After completed, node metrics will be captured and pushed to SkyWalking.

Metrics

Monitoring metrics involve in Cluster Metrics, Broker Metrics, and Destination Metrics.

  • Cluster Metrics: including memory usage, rates of write/read, and average/max duration of write.
  • Broker Metrics: including node state, number of connections, number of producers/consumers, and rate of write/read under the broker.

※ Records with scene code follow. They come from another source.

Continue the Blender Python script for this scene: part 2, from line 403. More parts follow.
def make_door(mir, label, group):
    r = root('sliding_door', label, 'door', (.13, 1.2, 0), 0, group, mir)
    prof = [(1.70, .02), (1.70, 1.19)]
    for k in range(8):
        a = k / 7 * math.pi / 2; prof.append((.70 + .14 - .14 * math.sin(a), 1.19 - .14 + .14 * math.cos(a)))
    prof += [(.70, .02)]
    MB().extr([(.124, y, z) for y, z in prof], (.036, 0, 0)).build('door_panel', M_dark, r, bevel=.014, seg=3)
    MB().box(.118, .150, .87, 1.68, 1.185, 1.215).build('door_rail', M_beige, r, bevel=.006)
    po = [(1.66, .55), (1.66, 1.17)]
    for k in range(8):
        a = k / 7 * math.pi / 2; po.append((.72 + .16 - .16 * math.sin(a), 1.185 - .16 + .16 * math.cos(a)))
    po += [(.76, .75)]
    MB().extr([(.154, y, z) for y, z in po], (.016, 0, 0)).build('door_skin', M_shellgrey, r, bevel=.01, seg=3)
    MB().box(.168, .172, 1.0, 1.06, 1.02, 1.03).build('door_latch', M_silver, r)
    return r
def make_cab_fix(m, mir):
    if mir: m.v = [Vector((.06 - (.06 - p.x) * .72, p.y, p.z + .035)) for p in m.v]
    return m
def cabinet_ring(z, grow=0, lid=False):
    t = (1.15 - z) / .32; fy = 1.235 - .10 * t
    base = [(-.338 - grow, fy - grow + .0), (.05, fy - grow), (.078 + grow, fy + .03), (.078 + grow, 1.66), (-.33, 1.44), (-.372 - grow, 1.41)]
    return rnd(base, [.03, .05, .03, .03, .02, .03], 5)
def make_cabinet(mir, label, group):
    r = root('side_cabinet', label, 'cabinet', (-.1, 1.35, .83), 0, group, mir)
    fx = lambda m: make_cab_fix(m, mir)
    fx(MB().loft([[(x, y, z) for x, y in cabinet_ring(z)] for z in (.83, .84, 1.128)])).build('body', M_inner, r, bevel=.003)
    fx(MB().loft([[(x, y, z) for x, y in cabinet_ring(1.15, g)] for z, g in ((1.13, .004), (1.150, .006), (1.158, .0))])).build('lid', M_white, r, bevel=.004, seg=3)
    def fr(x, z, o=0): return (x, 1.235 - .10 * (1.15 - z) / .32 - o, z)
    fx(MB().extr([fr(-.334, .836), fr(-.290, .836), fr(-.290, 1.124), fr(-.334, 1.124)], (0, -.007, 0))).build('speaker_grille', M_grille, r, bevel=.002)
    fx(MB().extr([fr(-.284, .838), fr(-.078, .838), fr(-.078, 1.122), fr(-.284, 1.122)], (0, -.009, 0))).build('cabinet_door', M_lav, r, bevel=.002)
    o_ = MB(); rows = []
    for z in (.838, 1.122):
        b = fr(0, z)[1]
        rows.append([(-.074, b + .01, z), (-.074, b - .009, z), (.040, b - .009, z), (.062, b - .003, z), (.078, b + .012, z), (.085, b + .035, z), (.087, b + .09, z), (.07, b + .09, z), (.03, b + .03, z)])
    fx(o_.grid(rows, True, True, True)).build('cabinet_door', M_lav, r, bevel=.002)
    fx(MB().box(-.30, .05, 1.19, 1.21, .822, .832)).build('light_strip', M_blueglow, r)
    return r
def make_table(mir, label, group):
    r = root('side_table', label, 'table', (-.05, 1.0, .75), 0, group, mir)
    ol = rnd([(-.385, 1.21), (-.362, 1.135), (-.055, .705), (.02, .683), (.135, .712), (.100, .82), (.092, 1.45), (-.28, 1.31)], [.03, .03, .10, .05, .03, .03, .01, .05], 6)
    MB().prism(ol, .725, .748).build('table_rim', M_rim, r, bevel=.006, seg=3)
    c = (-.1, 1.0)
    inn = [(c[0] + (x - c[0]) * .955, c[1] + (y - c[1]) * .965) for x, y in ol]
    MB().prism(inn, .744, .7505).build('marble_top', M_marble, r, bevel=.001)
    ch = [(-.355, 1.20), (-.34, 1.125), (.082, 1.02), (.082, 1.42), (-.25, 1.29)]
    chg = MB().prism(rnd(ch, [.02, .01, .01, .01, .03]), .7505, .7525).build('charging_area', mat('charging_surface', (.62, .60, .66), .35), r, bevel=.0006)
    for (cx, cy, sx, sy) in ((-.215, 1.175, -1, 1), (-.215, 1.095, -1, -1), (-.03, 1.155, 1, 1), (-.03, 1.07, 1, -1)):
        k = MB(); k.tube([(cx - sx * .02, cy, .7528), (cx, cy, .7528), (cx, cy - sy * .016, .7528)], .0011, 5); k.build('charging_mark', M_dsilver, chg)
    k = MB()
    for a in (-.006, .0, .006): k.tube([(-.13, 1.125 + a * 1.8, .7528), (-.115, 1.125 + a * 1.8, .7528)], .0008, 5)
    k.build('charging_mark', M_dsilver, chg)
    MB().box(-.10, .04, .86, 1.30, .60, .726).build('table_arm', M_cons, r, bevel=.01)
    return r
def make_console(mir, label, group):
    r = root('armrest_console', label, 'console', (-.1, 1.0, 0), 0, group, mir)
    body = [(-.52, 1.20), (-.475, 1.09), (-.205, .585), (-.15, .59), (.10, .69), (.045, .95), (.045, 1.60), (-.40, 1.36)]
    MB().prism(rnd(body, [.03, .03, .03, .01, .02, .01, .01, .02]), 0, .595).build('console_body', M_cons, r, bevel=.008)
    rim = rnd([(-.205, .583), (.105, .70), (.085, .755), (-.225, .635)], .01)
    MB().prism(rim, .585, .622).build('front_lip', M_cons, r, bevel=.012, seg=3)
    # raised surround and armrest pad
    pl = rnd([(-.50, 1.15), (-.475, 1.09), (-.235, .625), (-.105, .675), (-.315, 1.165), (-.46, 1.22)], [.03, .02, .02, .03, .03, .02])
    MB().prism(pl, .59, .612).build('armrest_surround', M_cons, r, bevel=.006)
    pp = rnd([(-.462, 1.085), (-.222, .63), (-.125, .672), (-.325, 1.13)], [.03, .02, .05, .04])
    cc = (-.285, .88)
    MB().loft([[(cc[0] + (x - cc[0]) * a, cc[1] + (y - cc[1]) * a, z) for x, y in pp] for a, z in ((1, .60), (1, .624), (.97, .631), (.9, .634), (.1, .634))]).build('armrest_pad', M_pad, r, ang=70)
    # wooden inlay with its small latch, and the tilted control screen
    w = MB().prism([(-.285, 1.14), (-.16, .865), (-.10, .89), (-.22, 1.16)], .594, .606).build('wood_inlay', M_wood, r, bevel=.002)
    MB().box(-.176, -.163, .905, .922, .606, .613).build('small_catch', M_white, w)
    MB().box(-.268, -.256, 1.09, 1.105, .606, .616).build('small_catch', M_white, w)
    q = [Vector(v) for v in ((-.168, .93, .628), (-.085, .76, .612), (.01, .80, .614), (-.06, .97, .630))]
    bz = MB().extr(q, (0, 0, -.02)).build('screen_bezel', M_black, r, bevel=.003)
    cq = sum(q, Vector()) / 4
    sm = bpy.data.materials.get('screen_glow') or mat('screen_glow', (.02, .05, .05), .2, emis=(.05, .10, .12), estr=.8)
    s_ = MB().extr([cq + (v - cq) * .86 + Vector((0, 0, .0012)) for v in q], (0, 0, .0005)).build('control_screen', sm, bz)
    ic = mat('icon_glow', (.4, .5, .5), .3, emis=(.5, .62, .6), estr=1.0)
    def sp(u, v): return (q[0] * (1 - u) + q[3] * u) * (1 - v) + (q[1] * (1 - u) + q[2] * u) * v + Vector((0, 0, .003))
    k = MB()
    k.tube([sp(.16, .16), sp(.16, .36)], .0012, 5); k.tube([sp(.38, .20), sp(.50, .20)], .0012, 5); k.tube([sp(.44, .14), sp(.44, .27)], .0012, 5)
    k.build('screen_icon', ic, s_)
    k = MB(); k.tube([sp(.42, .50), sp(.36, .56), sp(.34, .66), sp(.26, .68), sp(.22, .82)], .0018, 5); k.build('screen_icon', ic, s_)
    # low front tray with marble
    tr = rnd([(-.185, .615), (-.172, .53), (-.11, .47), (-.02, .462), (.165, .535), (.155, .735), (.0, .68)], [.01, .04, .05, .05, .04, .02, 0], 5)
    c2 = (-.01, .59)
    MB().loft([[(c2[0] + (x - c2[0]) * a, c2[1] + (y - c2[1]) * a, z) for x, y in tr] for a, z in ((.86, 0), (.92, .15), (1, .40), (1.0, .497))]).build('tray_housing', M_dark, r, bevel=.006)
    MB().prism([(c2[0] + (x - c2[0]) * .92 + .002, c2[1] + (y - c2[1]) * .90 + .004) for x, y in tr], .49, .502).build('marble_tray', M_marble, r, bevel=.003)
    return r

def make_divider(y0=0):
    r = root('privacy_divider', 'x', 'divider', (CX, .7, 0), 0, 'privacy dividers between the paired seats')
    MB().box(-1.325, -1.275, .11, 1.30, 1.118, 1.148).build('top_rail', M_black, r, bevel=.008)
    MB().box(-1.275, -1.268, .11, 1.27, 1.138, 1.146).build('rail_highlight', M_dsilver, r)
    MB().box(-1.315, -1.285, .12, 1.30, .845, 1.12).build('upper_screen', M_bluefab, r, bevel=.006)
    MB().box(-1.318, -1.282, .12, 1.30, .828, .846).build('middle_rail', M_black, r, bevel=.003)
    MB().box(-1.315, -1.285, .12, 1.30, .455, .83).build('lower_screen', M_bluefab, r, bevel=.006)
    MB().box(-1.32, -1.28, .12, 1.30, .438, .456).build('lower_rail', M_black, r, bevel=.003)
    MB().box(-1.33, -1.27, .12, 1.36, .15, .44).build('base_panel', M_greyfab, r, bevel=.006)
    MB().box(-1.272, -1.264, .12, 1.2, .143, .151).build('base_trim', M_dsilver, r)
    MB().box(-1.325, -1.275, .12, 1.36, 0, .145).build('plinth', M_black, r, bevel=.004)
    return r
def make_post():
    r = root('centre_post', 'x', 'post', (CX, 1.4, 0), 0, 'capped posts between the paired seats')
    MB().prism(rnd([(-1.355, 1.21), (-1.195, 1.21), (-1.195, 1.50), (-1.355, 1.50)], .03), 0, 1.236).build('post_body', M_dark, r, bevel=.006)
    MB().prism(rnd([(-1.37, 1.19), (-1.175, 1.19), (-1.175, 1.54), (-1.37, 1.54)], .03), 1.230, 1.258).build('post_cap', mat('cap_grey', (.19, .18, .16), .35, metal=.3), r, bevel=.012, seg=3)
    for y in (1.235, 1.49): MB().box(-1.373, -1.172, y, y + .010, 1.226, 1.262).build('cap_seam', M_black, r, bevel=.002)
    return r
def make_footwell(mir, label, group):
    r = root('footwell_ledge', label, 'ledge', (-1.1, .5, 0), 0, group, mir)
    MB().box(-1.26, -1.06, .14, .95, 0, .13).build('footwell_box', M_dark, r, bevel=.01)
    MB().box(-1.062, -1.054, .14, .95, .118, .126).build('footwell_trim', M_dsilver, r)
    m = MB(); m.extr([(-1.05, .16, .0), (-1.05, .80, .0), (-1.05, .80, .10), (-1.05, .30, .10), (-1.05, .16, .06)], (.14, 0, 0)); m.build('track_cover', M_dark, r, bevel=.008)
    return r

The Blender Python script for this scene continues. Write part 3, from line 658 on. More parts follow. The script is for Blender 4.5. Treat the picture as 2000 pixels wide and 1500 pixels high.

Depending on the cluster mode, one cluster may include one or more brokers.
  • Destination Metrics: including number of producers/consumers, messages in different states, queues, and enqueue duration in a queue/topic.

Cluster Metrics

activemq_cluster_panel

  • System Load: range in [0, 100].
  • Thread Count: the number of threads currently used by the JVM.
  • Heap Memory: capacity of heap memory.
  • GC: memory of ActiveMQ is managed by Java’s garbage collection (GC) process.
  • Enqueue/Dequeue/Dispatch/Expired Rate: growth rate of messages in different states.
  • Average/Max Enqueue Time: time taken to join the queue.

Broker Metrics

activemq_broker_panel

  • Uptime: duration of the node.
  • State: 1 = slave node, 0 = master node.
  • Current Connentions: number of connections.
  • Current Producer/Consumer Count: number of current producers/consumers.
  • Increased Producer/Consumer Count: number of increased producers/consumers.
  • Enqueue/Dequeue Count: number of enqueue and dequeue.
  • Enqueue/Dequeue Rate: rate of enqueue and dequeue.
  • Memory Percent Usage: amount of memory space used by undelivered messages.
  • Store Percent Usage: space used by pending persistent messages.
  • Temp Percent Usage: space used by non-persistent messages.
  • Average/Max Message Size: number of messages.
  • Queue Size: number of messages in the queue.

Destination Metrics

activemq_destination_panel

  • Produser/Consumer Count: number of producers/Consumers.
  • Queue Size: unacknowledged messages of the queue.
  • Memory usage: usage of memory.
  • Enqueue/Dequeue/Dispatch/Expired/Inflight Count: number of messages in different states.
  • Average/Max Message Size: number of messages.
  • Average/Max Enqueue Time: time taken to join the queue.